About this blog

I’m happy that you found your way here to my film and TV blog, which was primarily inspired by my love of film and TV shows of film quality. I suppose a secondary reason for the blog might be the realization, after watching the documentary Side By Side (2012), that photochemical “film” is being rapidly outpaced by digital technology. While you won’t see any sappy, nostalgic laments about the good ol’ days of “cutting” and “splicing,” you may find me waxing a little poetic on film photography in motion pictures or TV.

But I’m much more interested in film narrative, so any mention of techniques serves only to reinforce how story and image work together for a thematic purpose. A good example might be Noah Baumbach’s interesting choice of sepia-toned frames in Kicking and Screaming (1995) or David O. Russell’s decision to intersperse bleached out, slow-motion shots in Three Kings (1999). In both cases, the cinematographic style underscores a tonal change in the story.

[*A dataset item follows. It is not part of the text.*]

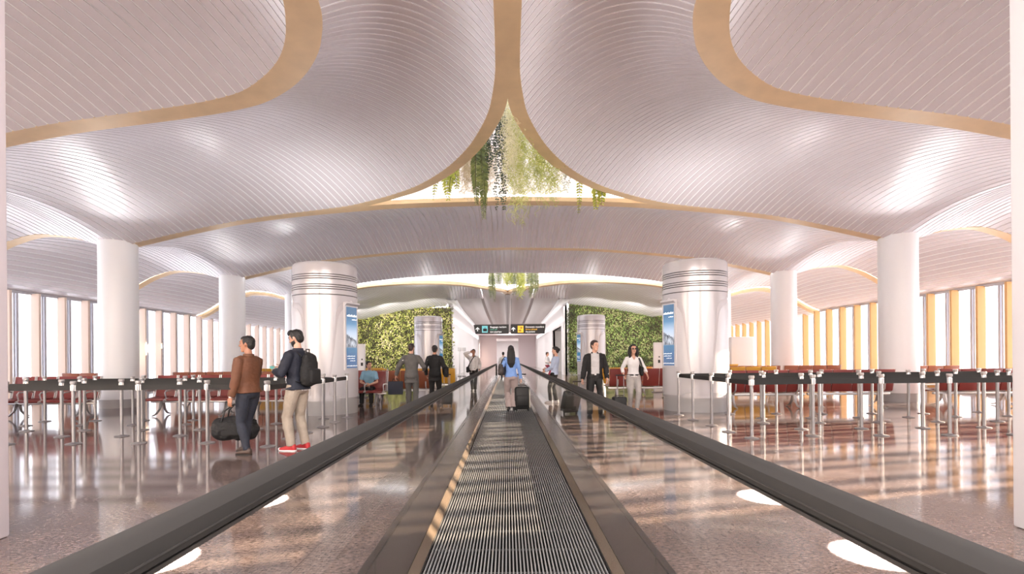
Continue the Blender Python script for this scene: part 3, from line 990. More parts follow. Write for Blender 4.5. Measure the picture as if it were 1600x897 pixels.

So by now you’ve probably got the idea of how my blog is “retrospective”—which, I think, is a good alternative to “nostalgic”: it’s never a bad thing to look back, especially if new insights can be gained. Accordingly, this blog intends to cover everything from silent films to movies and TV shows only a few months old. But, with rare exception, what it DOESN’T do is review “new”/current films. So, for example, I might do a few posts on 1930s films (like Scarface or Mad Love) or a retrospective glance at Breaking Bad. In some rare cases, I might even do a recap of a show that I’ve recently fallen in love with (Better Call Saul or Fargo), but it’s more likely that I’ll be looking back (a few months or a few years).

Why, you might ask, am I not covering “upcoming releases”? Simply put, there are plenty of places for that. But a better reason is that I view movies and TV shows (or at least the ones I discuss) as examples of art, as things worth talking about, evaluating or reevaluating long after their release date or season finale. Good examples of this are the TV series Twin Peaks and Breaking Bad, and the films of Richard Linklater and Andrey Zvyagintsev.